Антал Серб. Путеводитель по Будапешту для марсиан. М.: libra, 2021. Перевод с венгерского Оксаны Якименко
Название книги не врет и обманывает одновременно. На самом деле важный венгерский модернист написал вовсе не путеводитель, а джойсовский мемуар — кажется, о собственной юности. Но вместе с тем описываемые локации в современном Будапеште в основном присутствуют, и летучая сеть полутеней, наброшенная на них Сербом, провоцирует ностальгию по старому Будапешту даже у тех, кто и в новом-то не бывал. Таким образом, мы имеем дело со странным гидом по чужим воспоминаниям, который можно использовать для воображаемых (а других в этом веке нам не предстоит) прогулок по берегам Дуная.
Книгу иллюстрируют фото Будапешта и его жителей 1930-х годов из открытого архива Fortepan, который начался с пачки снимков, найденных на помойке.
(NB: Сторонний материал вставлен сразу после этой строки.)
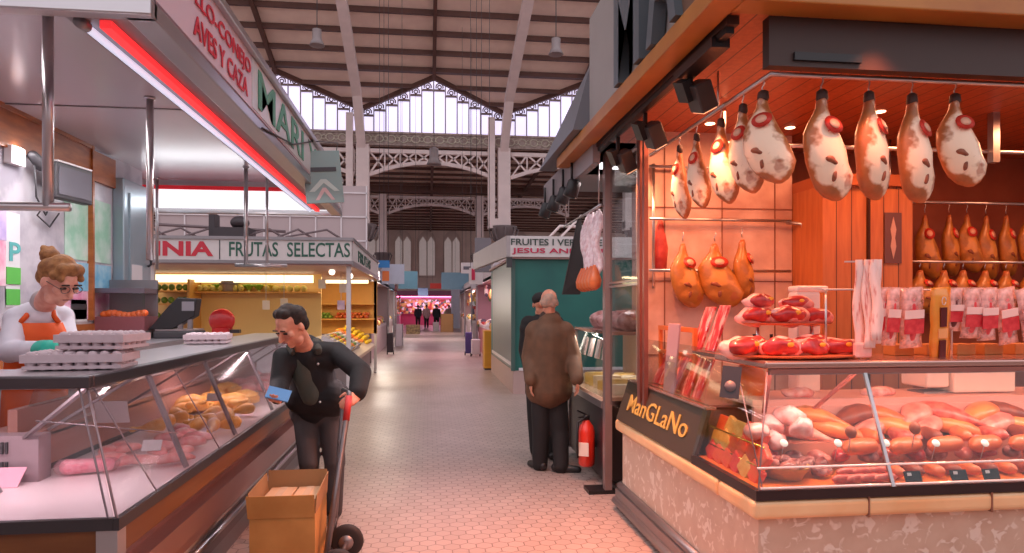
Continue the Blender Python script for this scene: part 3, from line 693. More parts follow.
# ---- scale
p = at(176, 338, Z=1.292); t = thing('counter_scale', 'dark electronic scale with tilted display on the poultry counter', 'scale', p)
R = Matrix.Rotation(-.0, 3, 'Z')
bevel(MB().obox(p+Vector((0, .1, .03)), .34, .3, .06).build('base', dark_p, t), .01)
MB().obox(p+Vector((0, .1, .07)), .32, .26, .012).build('weighing_plate', steel, t)
for dx in (.02, .1): MB().box(p.x+dx, p.x+dx+.035, p.y-.02, p.y+.02, p.z+.05, p.z+.16).build('display_post', dsteel, t)
hd = [p+Vector(v) for v in ((-.22, -.03, .07), (-.02, -.03, .08), (.16, -.03, .19), (.18, -.03, .34), (.02, -.03, .35), (-.05, -.03, .28))]
bevel(MB().prism(hd, (0, .14, 0)).build('display_head', mat('scale_black', (34, 32, 36), .5), t), .01)
MB().obox(p+Vector((.11, -.035, .275)), .10, .006, .08).build('display', mat('display_grey', (130, 128, 136), .3), t)
# small glass warmer with orange items behind the counter and a folded cloth
p = at(127, 328, D=5.9); t = thing('small_glass_box', 'small glass-sided box with orange goods beside the steel cabinet', 'display box', p)
MB().box(p.x-.2, p.x+.2, p.y-.15, p.y+.15, p.z-.02, p.z+.10).build('base', mat('rosy_metal', (150, 90, 96), .4, .4), t)
MB().box(p.x-.2, p.x+.2, p.y-.15, p.y+.15, p.z+.30, p.z+.34).build('lid', mat('dim_steel', (120, 110, 120), .3, .6), t)
MB().box(p.x-.2, p.x+.2, p.y-.15, p.y-.14, p.z+.1, p.z+.3).build('glass_pane', G, t)
MB().box(p.x-.2, p.x+.2, p.y+.13, p.y+.15, p.z+.1, p.z+.42).build('back', dsteel, t)
m = MB()
for i in range(9): m.ball((p.x-.16+.04*i, p.y-.05, p.z+.12+.01*math.sin(i)), .035, .04, .03, n=8, m=6)
m.build('filling', mat('orange_goods', (250, 110, 50), .4, emit=.15), t)['kind'] = 'stuff'  # red glow of the box is put into the goods as emission
MB().box(p.x-.22, p.x+.22, p.y-.2, p.y+.2, .0, p.z-.02).build('stand', dsteel, t)
p = at(108, 333, Z=1.35); tag(MB().ball(p+Vector((0, 0, -.02)), .16, .1, .03).build('folded_cloth', mat('cloth_blue_grey', (150, 158, 176), .8), noise=.01), 'crumpled grey-blue cloth on the work surface behind the eggs', 'cloth')
MB_ = MB().box(-2.5, -2.02, 4.95, 7.2, 1.25, 1.29); MB_.box(-2.5, -2.05, 5.0, 7.2, 0, 1.25)
tag(MB_.build('work_counter', mat('work_steel', (170, 166, 172), .3, .5)), 'steel work counter behind the poultry case, under the scale', 'counter')
# ================================================================ PEOPLE
skin = mat('skin', (222, 160, 132), 0.5, scale=14, rgb2=(190, 120, 96), sss=.08)
skin_p = mat('fair_skin', (236, 178, 156), 0.5, scale=14, rgb2=(214, 142, 122), sss=.08)
def remesh(o, vox=.009, it=6):
    m = o.modifiers.new('join', 'REMESH'); m.mode = 'VOXEL'; m.voxel_size = vox; m.use_smooth_shade = True
    s_ = o.modifiers.new('soften', 'SMOOTH'); s_.factor = .5; s_.iterations = it
    return o
def basis(fwd, up):
    f = Vector(fwd).normalized(); r = f.cross(Vector(up)).normalized(); u = r.cross(f)
    return Matrix((r, f, u)).transposed()          # local x right, y forward, z up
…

Фотографические изображения неизвестных людей усиливают общий эффект онейрической нездешности.
«Вы все же почувствуете некую магию, когда перед Рождеством будете брести в сумерках улиц Йожефвароша, вы не сможете отделаться от мысли, что среди банок с компотом хозяйка квартиры хранит рецепт абсолютного жизненного порядка, который расцветает только в таких вот Йожефварошах в образах светлокудрых девушек — здесь и во всем мире».